Presenting works by Rita Angus, Tanya Ashkin, Jacqueline Fahey, Patricia France, Louise Henderson, Frances Hodgkins, Gabrielle Hope, A. Lois White and others, Gow Langsford’s forthcoming exhibition Dynamic Women: Revisiting New Zealand Modernism posits a tentative matrilineal history of New Zealand’s modern art.
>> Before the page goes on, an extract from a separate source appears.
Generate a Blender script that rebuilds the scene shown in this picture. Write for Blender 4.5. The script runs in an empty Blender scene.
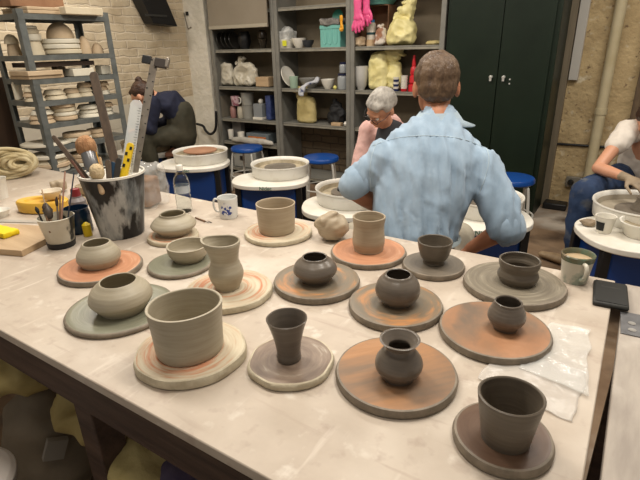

Beginning in the 1890s, when Hodgkins painted some of her earliest works, and ending in the 1970s, the period the exhibition charts is one of immense change to social forms and particularly gender relations, covering loosely the interval between the passing of women’s suffrage in 1893 and the formation of the women’s liberation movement in the 60s and 70s. Seen together, the artworks demonstrate the way these shifts filtered into the concerns, sensibilities and lifestyles of their makers, who then metabolised them for the next generation in line.
Dynamic Women opens 27 September in Tāmaki Makaurau Auckland and will be on view until 14 October. Meanwhile, in Pōneke, from 23 September, City Gallery Wellington will pick up where Gow Langsford left off with Archive: alter/ image, which revists an exhibition curated by Tina Barton and Deborah Lawler-Dormer in 1993 to celebrate the centenary of the women’s suffrage, looking at artworks created between 1973–1993 and the feminist consciousness that informed them.